● AIM: Give all the lines below again, exactly, with no pictures.

● DATA EXCERPT:
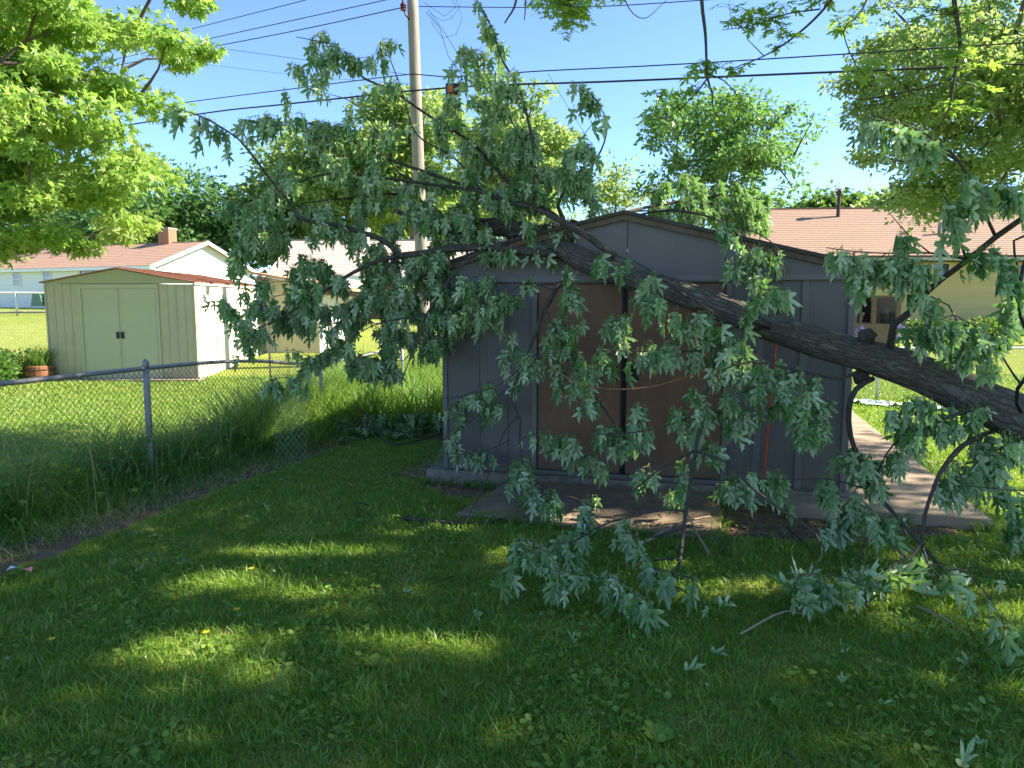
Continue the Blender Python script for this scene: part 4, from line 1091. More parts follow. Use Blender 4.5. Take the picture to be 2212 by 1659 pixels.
for (x, y) in ((2050, 110), (2090, 120), (2100, 145), (2080, 95), (2065, 240), (2100, 250), (2090, 225), (2120, 205), (2040, 130), (2030, 20), (2090, 30), (1900, 20), (1920, 60), (1880, 10), (2140, 60), (2150, 150)):
    cl_near(x, y, 6.0 + rnd(-.1, .1), 9, .105)
for _ in range(62):
    x = rnd(1150, 1290); y = rnd(-60, 92 - abs(x - 1230) * .75)
    cl_near(x, y, 9 + rnd(-.6, .6), 10, .10)
for _ in range(8): cl_near(rnd(1290, 1345), rnd(-25, 22), 9 + rnd(-.3, .3), 7, .10)
V = np.vstack(NT_.V) - nb
link('twigs', new_mesh('twigs', V, np.vstack(NT_.F), M_twig, near and True), near, kind='stuff')
NL.build(near, M_leaf_near, M_petiole, 300, TPLF)

# ================================================================== FALLEN MAPLE
fr0 = at(2212, 905, 4.6)
fallen = thing('fallen_tree', 'fallen silver maple trunk and drooping canopy lying across the grey shed', 'tree', (5.4, 3.9, 0))
SK = []        # skeleton samples
def limb(pts, radii, name='branch', m=None, n=8, seg=.07, rough=.12, world=False):
    P = [at(*p) for p in pts] if not world else pts
    r = np.interp(np.linspace(0, 1, len(P)), np.linspace(0, 1, len(radii)), radii)
    r = r * .84
    o = tube_obj(name, rel(P, fallen), r, m or M_bark_small, fallen, n, seg, rough)
    SK.extend(list(resample(np.array(P), .10)))
    return o
TP = [np.array([5.6, 3.7, .12]), np.array([4.5, 4.15, .52]), at(2212, 906, 4.62), at(1971, 801, 5.0), at(1726, 727, 5.4), at(1495, 642, 5.8), at(1365, 602, 6.1), at(1250, 558, 6.36), at(1195, 525, 6.55), at(1150, 512, 6.72), at(1094, 492, 6.9), at(1040, 491, 7.1), at(976, 498, 7.3), at(900, 472, 7.6), at(850, 452, 7.8)]
TRr = [.19, .175, .158, .127, .112, .106, .098, .098, .098, .10, .092, .082, .072, .052, .024]
SKT = len(SK)
Q = resample(np.hstack([np.array(TP), np.array(TRr)[:, None]]), .028)
V, Fc, uv = tube_arr(Q[:, :3], Q[:, 3], 72, .09)
link('trunk', new_mesh('trunk', V - np.array(fallen.location), Fc, M_bark_fallen, True, uv=uv), fallen)
SK.extend(list(resample(np.array(TP), .12)))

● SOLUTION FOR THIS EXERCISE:
Continue the Blender Python script for this scene: part 4, from line 1091. More parts follow. Use Blender 4.5. Take the picture to be 2212 by 1659 pixels.
for (x, y) in ((2050, 110), (2090, 120), (2100, 145), (2080, 95), (2065, 240), (2100, 250), (2090, 225), (2120, 205), (2040, 130), (2030, 20), (2090, 30), (1900, 20), (1920, 60), (1880, 10), (2140, 60), (2150, 150)):
    cl_near(x, y, 6.0 + rnd(-.1, .1), 9, .105)
for _ in range(62):
    x = rnd(1150, 1290); y = rnd(-60, 92 - abs(x - 1230) * .75)
    cl_near(x, y, 9 + rnd(-.6, .6), 10, .10)
for _ in range(8): cl_near(rnd(1290, 1345), rnd(-25, 22), 9 + rnd(-.3, .3), 7, .10)
V = np.vstack(NT_.V) - nb
link('twigs', new_mesh('twigs', V, np.vstack(NT_.F), M_twig, near and True), near, kind='stuff')
NL.build(near, M_leaf_near, M_petiole, 300, TPLF)

# ================================================================== FALLEN MAPLE
fr0 = at(2212, 905, 4.6)
fallen = thing('fallen_tree', 'fallen silver maple trunk and drooping canopy lying across the grey shed', 'tree', (5.4, 3.9, 0))
SK = []        # skeleton samples
def limb(pts, radii, name='branch', m=None, n=8, seg=.07, rough=.12, world=False):
    P = [at(*p) for p in pts] if not world else pts
    r = np.interp(np.linspace(0, 1, len(P)), np.linspace(0, 1, len(radii)), radii)
    r = r * .84
    o = tube_obj(name, rel(P, fallen), r, m or M_bark_small, fallen, n, seg, rough)
    SK.extend(list(resample(np.array(P), .10)))
    return o
TP = [np.array([5.6, 3.7, .12]), np.array([4.5, 4.15, .52]), at(2212, 906, 4.62), at(1971, 801, 5.0), at(1726, 727, 5.4), at(1495, 642, 5.8), at(1365, 602, 6.1), at(1250, 558, 6.36), at(1195, 525, 6.55), at(1150, 512, 6.72), at(1094, 492, 6.9), at(1040, 491, 7.1), at(976, 498, 7.3), at(900, 472, 7.6), at(850, 452, 7.8)]
TRr = [.19, .175, .158, .127, .112, .106, .098, .098, .098, .10, .092, .082, .072, .052, .024]
SKT = len(SK)
Q = resample(np.hstack([np.array(TP), np.array(TRr)[:, None]]), .028)
V, Fc, uv = tube_arr(Q[:, :3], Q[:, 3], 72, .09)
link('trunk', new_mesh('trunk', V - np.array(fallen.location), Fc, M_bark_fallen, True, uv=uv), fallen)
SK.extend(list(resample(np.array(TP), .12)))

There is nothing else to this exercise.